There are a lot of trading strategies available on the internet. Most of them are profitable. Breakout trading strategy is one of them.
To remain successful in the Forex market, you have to choose the best forex strategy that has consistency in profit-making.
As we know the overall market goes through several stages there are some trading strategies that work well while the market moves on a breakout. The Forex market is always open 24/5 and most of the major market participants here are central banks and big financial institutes.
When they operate the trading activity over the counter market, it comes through us in the retail market through a Forex broker. There are also some facts that should be considered when choosing a Forex broker.
Big players in the Forex market play with millions of dollars and they spend a lot of money on analyzing and education. Therefore, they are able to predict the market accurately and can create a strong breakout in the market.
Why Breakout Happens in the Market?
In a perfect market condition, buyers usually buy when the price reaches the support level and sellers take their selling position as soon as the price reaches the resistance level. As a result, it forms a range market.
It should also be mentioned that support and Resistance Levels are zones, not simple lines and it is impossible to draw a perfect line. After forming a range, the market breaks out with impulsive pressure on either side. It creates panic among the buyer and sellers. Therefore, they set their memory that the price would react the same if rebounds the level again.
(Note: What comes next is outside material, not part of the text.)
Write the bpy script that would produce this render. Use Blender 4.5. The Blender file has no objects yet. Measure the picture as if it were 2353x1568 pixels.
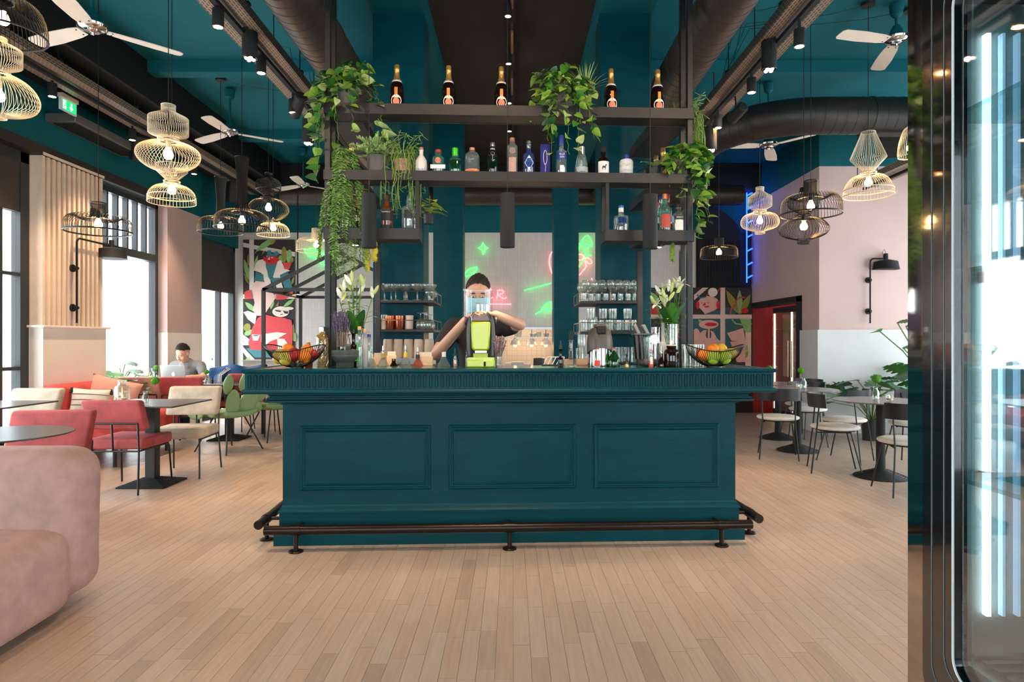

The main reason for the breakout in the market is that the major market mover accumulates orders before moving the market toward their side. As big players trade with millions of dollars they do not risk all of their money at once. Instead, they take their positions in various steps. When their step completes the market starts to move and the speed of the breakout represents the power of the market participant.
Forex Breakout Trading Strategy

In this section, we will see a trading strategy based on the market breakout. As we have seen earlier that the power of a breakout represents the strength of a breakout. In that case, we will consider the breakout that has strong momentum only otherwise, there is a risk that the market might rebound by making a false breakout.
Let’s see the breakout trading strategy in a step-by-step approach:
#1 Understand the Market Context
According to the market context, the following scenario might happen in the market.
- After an impulsive momentum, a correction is likely to happen.
- After a correction, an impulse is likely to happen.
- Impulsive momentum indicates the continuation of the current price action.
- The corrective momentum indicates the reversal of the current price action.
Therefore, for breakout we need to consider the following market scenario only:
- If the breakout happens after a correction toward the previous impulsive momentum, the price may continue toward the direction of the impulse.
- If the price is not backed by any impulsive momentum, the breakout may convert into a false breakout.
#2 Identify the Breakout
After understanding the market context we are now aware of a strong and false breakout. In this section, we will see how a breakout happens.
- The breakout should be from an important support or resistance level.
- The breakout should be strong compared to the previous price action.
- A strong daily close after a breakout would indicate that traders from the previous day’s trading sessions are likely to hold the price for further movement.
After confirming a successful breakout it is time to enter the market.
#3 Enter the Trade
As most of the strong breakout happens with a longer candle compared to the previous candles the risk: rewards become challenging. Therefore, traders need to wait for the price to come back to price a good R: R.
- Enter the trade after a good amount of correction.
- The counter should be weaker and corrective compared to the power of breakout.
- After completing the correction we need to see an appropriate candlestick pattern to form either in an intraday or daily timeframe.
- Make sure to enter the trade after closing the confirming candlestick pattern.
#4 Take Profit and Stop Loss

After entering the trade the main challenge is to manage the trade. In trade management, most retail traders fail to handle it.
- Take profit should be based on the power of breakout. If the breakout is very strong and backed by impulsive momentum the price is likely to break the next resistance or support levels.
- Always make sure to close the trade before any important support or resistance levels appear.
- The stop loss would be below or above the entry candle with a minimum of 10-15 pips buffer.
- For a volatile market condition, make sure to extend the buffer and make the trade risk-free as soon as it moves to the satisfactory profit zone.
Conclusion
The Forex market is associated with a lot of risk and uncertainty. Therefore, everyone should be careful while trading. There is no trading strategy that can guarantee a 100% profit in the market. Therefore, using appropriate money management is key to being successful in the industry. Moreover, make sure to use lower trade volume to minimize the risk per trade.